Néanmoins, il faut rester dans l'attente : les Français ne sont pas chassés du Sahel et du golfe de Guinée. Il faudra voir comment la France, avec ses partenaires sahéliens et européens, avec ses partenaires d'Afrique de l'Ouest, vont désormais conjuguer leurs efforts dans cette nouvelle séquence géopolitique qui peut se révéler délicate.    

Quelles pourraient être les conséquences de ce retrait du Mali ?   

L'une des hypothèses, c'est que cela laisse le champ libre aux jihadistes. La coopération semblait plutôt bonne entre les forces armées maliennes et françaises. Il faudra voir si la formation des militaires maliens sera suffisante. L'armée était très faible en 2012, et nous avons aujourd'hui des chiffres selon lesquels le nombre de soldats maliens a été multiplié par trois voire quatre.

Mais beaucoup disent qu'elle reste faible. Et avec les sanctions récentes prises par la Communauté économique des Etats de l'Afrique de I'Ouest (Cedeao) [afin de sanctionner la junte au pouvoir], l'Etat malien pourra-t-il payer ses fonctionnaires (dans l'armée notamment) ? Et jusqu'à quand ?   

Cela risque également d'être très compliqué pour les Maliens, car ils manquent de matériel militaire. Le soutien français était notamment important en terme aérien, avec de plus en plus d'opérations aériennes pour éviter les engins explosifs improvisés et  des avions à basse altitude visant à effrayer les jihadistes et signifier une présence.   

Comment voyez-vous évoluer la présence française et européenne dans la région, après ces annonces ?   
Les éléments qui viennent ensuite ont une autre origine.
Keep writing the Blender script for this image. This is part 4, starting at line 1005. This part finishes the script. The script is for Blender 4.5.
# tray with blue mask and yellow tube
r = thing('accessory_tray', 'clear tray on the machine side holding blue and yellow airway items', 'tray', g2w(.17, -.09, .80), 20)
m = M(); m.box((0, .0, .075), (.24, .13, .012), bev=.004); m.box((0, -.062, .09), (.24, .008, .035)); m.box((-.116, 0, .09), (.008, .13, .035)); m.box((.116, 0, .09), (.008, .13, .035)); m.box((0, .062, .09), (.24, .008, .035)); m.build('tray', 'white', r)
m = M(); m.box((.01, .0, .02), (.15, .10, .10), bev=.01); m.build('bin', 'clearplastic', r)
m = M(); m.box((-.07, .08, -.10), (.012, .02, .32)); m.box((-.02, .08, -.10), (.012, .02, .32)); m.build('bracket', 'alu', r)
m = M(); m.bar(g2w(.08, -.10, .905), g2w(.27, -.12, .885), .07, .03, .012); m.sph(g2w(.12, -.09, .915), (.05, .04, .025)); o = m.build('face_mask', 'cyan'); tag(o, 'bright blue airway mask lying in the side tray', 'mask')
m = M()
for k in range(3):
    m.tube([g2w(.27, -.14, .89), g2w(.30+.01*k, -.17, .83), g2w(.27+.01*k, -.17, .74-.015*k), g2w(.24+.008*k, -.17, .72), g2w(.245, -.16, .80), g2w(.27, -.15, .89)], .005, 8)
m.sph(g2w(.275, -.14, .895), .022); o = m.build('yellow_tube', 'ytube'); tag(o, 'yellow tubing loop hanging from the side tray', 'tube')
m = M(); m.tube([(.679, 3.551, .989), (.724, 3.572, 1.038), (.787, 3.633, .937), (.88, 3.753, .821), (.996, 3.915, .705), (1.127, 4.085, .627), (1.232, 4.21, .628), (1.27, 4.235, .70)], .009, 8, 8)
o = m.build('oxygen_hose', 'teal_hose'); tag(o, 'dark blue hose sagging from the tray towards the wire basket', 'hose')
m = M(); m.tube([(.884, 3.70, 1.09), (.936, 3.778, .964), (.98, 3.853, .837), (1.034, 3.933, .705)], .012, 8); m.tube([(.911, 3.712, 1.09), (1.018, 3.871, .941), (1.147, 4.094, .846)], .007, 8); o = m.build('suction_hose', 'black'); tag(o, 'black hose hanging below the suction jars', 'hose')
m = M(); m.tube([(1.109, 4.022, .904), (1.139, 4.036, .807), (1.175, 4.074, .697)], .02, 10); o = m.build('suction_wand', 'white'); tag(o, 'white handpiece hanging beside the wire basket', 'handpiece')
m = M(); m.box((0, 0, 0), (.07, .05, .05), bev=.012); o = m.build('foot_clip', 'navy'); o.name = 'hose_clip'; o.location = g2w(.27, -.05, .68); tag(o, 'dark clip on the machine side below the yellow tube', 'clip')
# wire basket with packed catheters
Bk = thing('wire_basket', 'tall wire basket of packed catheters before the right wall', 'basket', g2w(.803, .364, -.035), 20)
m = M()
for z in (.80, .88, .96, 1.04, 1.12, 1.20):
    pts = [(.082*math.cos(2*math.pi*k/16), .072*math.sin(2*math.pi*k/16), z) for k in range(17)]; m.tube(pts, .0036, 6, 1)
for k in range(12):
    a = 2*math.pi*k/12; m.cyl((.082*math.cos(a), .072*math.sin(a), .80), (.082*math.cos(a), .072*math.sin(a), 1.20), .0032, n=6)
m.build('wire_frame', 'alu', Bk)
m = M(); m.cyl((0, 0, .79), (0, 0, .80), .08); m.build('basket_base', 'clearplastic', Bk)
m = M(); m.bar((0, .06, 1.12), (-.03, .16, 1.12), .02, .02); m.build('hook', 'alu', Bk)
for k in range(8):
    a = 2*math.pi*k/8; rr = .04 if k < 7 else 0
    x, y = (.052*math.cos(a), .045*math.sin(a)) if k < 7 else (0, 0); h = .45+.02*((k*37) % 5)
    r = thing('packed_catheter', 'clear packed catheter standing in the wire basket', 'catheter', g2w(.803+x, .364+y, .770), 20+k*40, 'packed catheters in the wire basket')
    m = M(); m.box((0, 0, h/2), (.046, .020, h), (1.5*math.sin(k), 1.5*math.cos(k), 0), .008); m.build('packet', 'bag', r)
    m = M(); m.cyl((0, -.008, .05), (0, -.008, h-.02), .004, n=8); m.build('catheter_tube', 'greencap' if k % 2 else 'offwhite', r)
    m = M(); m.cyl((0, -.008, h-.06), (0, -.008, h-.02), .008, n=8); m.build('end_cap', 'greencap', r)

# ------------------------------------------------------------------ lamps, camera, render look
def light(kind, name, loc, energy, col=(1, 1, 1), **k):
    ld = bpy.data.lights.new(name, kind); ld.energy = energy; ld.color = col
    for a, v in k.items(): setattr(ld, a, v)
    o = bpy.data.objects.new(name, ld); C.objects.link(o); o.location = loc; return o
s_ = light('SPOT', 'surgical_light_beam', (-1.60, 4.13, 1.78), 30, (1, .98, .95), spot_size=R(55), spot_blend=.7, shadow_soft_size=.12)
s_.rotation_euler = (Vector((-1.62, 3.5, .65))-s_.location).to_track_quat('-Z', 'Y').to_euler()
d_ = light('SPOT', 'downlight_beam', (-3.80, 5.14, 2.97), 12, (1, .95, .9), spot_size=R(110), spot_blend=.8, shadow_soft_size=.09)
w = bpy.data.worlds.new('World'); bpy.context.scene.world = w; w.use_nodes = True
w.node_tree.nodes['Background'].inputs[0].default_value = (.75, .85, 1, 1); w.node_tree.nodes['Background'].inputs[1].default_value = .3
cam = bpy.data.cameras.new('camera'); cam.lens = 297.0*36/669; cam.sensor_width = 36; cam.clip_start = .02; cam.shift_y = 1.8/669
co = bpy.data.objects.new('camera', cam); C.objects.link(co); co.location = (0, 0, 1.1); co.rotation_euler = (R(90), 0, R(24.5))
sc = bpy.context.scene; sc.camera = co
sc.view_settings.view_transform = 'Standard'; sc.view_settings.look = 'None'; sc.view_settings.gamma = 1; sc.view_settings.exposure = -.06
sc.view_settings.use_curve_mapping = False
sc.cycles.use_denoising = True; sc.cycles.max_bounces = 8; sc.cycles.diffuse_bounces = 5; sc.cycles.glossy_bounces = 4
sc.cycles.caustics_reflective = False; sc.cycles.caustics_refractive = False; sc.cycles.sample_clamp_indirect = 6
Le redéploiement du dispositif est extrêmement complexe, il va demander des accords juridiques. Cela ne pourra pas être déclaré du jour au lendemain. Un certain nombre de négociations ont abouti, notamment avec le Niger. La mission de formation de l'Union européenne au Mali (EUTM) et la mission multidimensionnelle intégrée des Nations unies pour la stabilisation au Mali (Minusma) resteraient, mais de nombreuses questions restent en suspens. Il reste la question des bases, qu'il va falloir sécuriser pendant cette séquence. Elles ne seront plus dans l'opérationnel, comment les protéger dans ce contexte ? Nous devons attendre les précisions concernant le redéploiement du dispositif.

"Toute la difficulté, c'est le rejet anti-français. Dans des pays où la présence française n'est pas forcément la bienvenue, il va falloir trouver le juste équilibre pour ne pas se retrouver dans la même situation. Les populations ont aussi envie de changement."

Caroline Roussy

à franceinfo

Au niveau européen, tout cela doit être négocié pays par pays, avec les Etats du Sahel et du golfe de Guinée. Cela peut prendre du temps.